Do que é feita a infância dos animais criados para consumo? É o que pergunto enquanto observo um leitãozinho recém-nascido perto do corpo da mãe. Ele parece tranquilo quanto à experiência de nascer. Sente-se protegido. Não o incomoda ter pedaços de palha na cabeça e outros vestígios.
Seu olhar transita da mãe para um pequeno espaço, e assim vai e volta. Explora o mínimo que pode explorar, que, pela limitação, é também um não explorar. Sua vida não é definida por ele nem por sua relação parental.

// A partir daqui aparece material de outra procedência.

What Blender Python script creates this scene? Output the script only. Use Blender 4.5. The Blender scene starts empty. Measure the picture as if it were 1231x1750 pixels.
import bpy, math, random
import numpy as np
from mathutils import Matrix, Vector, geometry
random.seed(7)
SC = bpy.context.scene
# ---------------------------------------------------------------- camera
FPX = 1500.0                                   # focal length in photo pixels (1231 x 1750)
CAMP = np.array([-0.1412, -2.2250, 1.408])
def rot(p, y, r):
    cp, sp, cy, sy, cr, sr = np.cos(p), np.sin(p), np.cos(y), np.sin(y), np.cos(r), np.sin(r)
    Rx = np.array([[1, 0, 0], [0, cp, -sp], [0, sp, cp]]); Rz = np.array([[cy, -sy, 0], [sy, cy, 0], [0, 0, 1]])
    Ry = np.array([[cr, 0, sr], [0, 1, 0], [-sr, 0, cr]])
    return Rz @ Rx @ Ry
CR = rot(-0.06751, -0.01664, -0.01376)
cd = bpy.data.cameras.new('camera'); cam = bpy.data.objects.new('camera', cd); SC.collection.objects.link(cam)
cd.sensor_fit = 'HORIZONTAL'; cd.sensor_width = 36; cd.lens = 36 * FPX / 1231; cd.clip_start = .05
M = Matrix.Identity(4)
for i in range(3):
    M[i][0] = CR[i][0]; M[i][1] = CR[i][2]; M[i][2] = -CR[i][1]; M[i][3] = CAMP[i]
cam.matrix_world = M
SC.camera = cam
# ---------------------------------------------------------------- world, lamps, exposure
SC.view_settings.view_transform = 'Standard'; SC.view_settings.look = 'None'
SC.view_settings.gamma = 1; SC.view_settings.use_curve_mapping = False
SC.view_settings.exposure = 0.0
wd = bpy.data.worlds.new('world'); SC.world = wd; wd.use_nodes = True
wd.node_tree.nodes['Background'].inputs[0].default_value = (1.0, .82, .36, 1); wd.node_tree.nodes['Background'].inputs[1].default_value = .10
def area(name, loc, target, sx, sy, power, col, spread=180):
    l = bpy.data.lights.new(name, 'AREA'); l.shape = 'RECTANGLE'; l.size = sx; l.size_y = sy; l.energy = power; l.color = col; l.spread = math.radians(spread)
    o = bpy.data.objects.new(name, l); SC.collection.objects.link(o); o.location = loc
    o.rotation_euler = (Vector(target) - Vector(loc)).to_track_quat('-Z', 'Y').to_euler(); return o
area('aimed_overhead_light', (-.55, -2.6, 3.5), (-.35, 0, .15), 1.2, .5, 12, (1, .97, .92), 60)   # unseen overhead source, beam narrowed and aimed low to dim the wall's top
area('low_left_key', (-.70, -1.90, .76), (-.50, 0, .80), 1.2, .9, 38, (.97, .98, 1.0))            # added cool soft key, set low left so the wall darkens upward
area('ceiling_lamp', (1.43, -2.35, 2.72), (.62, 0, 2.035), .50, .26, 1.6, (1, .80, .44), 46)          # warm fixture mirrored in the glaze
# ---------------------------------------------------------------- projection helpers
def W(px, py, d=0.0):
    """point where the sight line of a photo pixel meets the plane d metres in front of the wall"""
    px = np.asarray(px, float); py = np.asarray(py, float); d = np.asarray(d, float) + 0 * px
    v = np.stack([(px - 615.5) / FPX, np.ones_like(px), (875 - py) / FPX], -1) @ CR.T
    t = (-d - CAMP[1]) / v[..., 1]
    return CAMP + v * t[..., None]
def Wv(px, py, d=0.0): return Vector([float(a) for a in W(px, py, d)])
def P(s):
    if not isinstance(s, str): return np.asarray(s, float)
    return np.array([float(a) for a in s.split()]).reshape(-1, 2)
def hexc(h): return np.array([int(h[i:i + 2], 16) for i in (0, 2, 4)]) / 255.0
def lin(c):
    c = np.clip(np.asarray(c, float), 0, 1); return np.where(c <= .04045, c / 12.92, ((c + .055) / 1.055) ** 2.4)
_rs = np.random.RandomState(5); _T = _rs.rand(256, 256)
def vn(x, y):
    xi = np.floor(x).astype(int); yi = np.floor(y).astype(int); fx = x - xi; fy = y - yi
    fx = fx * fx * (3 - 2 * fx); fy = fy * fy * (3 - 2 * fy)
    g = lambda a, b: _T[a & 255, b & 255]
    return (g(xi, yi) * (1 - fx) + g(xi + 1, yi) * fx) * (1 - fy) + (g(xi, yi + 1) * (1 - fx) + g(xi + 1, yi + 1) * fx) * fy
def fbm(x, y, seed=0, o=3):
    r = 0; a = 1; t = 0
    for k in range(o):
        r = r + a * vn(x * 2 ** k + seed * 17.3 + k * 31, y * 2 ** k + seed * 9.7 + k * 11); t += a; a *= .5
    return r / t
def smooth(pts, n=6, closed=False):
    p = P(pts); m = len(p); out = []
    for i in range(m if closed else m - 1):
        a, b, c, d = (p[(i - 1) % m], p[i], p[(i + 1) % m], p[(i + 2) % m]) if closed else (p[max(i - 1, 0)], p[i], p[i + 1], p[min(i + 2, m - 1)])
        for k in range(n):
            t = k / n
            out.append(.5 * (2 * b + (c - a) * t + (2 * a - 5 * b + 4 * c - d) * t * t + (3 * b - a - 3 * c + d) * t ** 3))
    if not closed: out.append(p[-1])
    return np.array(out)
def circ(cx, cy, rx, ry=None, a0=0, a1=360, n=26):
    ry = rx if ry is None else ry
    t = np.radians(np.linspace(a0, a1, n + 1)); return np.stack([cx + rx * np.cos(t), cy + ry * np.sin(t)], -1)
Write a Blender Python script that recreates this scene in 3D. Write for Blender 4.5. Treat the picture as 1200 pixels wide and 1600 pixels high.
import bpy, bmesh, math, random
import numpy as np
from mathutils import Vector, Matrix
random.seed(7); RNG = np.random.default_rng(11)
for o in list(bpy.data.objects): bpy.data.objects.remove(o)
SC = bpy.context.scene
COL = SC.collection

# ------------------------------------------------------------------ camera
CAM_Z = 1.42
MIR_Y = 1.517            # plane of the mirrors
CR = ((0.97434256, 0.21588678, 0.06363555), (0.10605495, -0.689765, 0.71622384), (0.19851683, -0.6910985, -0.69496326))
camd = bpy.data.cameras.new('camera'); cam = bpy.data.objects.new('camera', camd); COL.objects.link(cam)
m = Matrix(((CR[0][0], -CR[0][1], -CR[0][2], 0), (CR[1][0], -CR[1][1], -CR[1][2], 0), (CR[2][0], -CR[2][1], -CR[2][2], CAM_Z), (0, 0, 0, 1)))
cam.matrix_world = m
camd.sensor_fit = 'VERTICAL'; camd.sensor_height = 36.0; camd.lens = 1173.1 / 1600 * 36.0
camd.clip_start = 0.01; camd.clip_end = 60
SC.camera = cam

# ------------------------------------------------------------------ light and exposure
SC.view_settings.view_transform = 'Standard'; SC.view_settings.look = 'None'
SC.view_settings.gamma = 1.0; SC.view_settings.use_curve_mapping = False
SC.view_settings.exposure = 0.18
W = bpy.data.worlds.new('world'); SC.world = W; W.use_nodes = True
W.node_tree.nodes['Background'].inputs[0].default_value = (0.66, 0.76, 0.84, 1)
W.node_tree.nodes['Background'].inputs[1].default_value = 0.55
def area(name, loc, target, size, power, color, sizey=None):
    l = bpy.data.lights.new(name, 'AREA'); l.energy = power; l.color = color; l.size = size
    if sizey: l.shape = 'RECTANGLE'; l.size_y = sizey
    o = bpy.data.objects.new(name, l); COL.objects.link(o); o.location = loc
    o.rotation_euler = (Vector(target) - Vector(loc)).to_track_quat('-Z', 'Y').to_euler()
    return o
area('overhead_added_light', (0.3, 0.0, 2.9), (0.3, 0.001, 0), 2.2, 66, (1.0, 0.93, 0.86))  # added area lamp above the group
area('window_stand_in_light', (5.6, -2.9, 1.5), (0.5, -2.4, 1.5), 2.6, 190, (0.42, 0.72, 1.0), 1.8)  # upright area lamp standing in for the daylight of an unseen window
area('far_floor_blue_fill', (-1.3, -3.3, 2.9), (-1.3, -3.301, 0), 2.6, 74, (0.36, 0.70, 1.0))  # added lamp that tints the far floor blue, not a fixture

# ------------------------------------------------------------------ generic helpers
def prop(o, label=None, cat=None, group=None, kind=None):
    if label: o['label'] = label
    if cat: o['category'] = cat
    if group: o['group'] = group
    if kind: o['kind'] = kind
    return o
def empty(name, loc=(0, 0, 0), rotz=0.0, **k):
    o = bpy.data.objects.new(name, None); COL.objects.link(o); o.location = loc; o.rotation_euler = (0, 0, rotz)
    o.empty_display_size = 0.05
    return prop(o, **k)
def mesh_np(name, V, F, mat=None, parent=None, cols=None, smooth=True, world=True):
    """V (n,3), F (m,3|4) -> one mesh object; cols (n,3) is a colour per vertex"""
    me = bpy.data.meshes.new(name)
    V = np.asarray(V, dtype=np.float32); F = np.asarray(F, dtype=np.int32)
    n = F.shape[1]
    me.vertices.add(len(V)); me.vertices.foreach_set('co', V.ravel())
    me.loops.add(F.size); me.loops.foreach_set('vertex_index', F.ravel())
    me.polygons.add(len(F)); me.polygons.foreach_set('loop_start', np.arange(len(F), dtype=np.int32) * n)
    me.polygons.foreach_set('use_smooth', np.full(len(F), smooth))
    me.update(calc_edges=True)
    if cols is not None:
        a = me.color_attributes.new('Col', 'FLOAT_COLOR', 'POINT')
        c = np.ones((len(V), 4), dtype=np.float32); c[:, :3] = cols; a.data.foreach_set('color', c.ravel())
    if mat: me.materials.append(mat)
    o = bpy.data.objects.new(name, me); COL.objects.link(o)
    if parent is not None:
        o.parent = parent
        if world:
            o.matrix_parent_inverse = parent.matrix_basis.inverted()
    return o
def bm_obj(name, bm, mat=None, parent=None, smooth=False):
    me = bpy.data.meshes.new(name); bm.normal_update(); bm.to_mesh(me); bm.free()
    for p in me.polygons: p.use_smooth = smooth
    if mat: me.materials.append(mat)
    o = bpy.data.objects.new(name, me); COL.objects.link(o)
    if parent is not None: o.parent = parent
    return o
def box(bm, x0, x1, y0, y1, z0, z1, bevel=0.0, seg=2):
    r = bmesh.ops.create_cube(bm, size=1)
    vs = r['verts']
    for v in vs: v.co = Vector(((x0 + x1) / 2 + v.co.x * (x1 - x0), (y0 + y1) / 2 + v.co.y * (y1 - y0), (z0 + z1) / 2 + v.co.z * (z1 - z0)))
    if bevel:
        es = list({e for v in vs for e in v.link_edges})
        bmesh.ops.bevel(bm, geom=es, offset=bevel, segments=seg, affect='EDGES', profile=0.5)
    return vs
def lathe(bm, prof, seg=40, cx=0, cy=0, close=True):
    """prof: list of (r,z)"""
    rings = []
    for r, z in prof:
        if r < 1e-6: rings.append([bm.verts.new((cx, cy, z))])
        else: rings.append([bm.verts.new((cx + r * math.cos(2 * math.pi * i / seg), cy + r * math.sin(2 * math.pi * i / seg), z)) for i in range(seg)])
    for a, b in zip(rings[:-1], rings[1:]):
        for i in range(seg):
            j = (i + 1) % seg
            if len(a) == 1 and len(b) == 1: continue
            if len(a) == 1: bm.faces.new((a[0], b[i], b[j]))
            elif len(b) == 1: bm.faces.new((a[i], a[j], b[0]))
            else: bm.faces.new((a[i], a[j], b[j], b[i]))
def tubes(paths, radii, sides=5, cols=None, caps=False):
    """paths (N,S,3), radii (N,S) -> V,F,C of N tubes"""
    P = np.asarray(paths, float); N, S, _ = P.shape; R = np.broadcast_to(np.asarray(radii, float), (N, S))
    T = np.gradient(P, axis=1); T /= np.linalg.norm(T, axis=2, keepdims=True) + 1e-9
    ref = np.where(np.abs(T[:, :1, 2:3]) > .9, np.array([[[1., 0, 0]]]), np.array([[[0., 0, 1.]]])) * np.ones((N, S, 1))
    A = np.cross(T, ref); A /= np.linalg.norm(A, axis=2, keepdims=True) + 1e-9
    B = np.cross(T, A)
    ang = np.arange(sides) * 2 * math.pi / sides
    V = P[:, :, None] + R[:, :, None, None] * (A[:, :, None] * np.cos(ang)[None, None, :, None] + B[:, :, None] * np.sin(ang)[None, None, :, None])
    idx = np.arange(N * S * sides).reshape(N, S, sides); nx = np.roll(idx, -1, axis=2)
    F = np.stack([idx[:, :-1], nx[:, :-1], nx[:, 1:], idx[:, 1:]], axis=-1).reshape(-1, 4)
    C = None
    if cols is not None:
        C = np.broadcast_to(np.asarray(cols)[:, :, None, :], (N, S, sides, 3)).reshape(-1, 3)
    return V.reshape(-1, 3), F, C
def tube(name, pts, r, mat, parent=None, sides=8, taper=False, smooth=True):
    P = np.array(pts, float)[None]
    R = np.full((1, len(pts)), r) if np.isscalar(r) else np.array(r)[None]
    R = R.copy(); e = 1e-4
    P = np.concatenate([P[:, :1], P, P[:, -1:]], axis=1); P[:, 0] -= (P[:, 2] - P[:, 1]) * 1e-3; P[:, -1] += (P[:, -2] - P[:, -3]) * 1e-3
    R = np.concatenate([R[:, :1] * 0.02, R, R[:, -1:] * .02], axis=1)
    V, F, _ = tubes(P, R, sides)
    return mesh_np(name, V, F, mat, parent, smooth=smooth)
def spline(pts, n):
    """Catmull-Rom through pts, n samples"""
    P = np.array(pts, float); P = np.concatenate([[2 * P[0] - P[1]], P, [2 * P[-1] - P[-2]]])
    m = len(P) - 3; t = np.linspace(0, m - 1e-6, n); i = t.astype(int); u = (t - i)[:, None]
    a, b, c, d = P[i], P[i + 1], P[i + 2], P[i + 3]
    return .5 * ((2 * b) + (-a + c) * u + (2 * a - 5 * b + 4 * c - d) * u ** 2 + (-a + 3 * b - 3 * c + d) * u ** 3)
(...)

Em menos de duas semanas, dentes e rabo cortados, castração. Nenhuma anestesia. Conhece a dor de viver para não viver. Guincha, geme, treme, debate-se. E o que um corpo pequeno e não humano pode fazer?
A infância é uma não infância? Não verá mais a mãe. A idade é uma não idade, um tempo avaliado no inverso, que não é sobre a experiência de viver – é sobre quanto falta para morrer. Dele esperam bacon, bisteca, pernil, costelinha, pancetta, lombo, carré, paleta – e presunto.
Imagino alguém dizendo ao leitãozinho que deve crescer o mais rápido possível para que seja vendido e comido. Ele com palha ainda na cabeça, e olhando para a mãe sem saber que sua vida não é sobre sua vida.